Ted Yapo uses an inductor to generate the current pulse through the LED. It generates a sawtooth current wave - not optimal to drive the LED but still very efficient according to his simulations. It has two important advantages:

1. Possibility to use lower supply voltage than the forward drop of the diode.
2. Increased electrical efficiency

When using a lithium battery with voltage 3V it should be high enough for any LED. Typical LED is most effective with currents less than its maximum current and it has considerably lower forward voltage than the rated voltage. If stepping up the voltage is still needed a charge pump may be used instead.

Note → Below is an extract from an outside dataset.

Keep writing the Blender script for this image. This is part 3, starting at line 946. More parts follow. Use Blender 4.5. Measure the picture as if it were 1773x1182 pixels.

Professionally made voltage converters claim efficiency up to 95%. IIRC Ted Yapo claims efficiency of his circuit is about 80%. With supply voltage 3V and forward voltage drop 1.5V when using a red LED efficiency of a circuit not using inductor may be up to 50%; for a green LED with forward voltage 2.2V the efficiency may be 70%. It is not so large difference. In fact I am not sure if the difference will be even noticeable. Anyway total efficiency of the circuit depends much more on the LED chosen than the electrical efficiency of the circuit driving it unless the driving circuit is very poor.

Using an inductor has considerable disadvantages:

1. To keep efficiency high the transistor driving it must be switched off quickly. Quick turn off time means strong base/gate driver - which will be either complicated or power hungry.
2. Time of the pulse will be probably determined by an RC circuit. Due to component tolerances the time of the pulse cannot be determined exactly. When the pulse is used to charge an inductor its inductance tolerance adds another uncertainty to peak LED current and amount of energy delivered.
3. To keep efficiency high you want minimal resistance in the inductor - transistor - LED path. Using some form of current limiting/monitoring resistor is impossible.
4. And finally the worst part: the inductor forces difficult compromises. To minimize switching losses the blinking frequency should be low. With low blinking frequency the amount of energy in one blink must be high enough to keep overall light output. To store enough energy in the inductor large inductance or peek current is needed. Large inductance means large DC resistance of the coil increasing loses or bulky and expensive inductor. Large peek current needs large LED which keeps high efficiency at such current - again bulky and expensive.

On the other hand NOT using an inductor "frees" the difference between battery voltage and LED forward voltage to anything we want - such as using a resistor for current sensing, or run the oscillator from this voltage effectively using all available battery current (not energy!) for the LED.

I think it is obvious which way I consider better!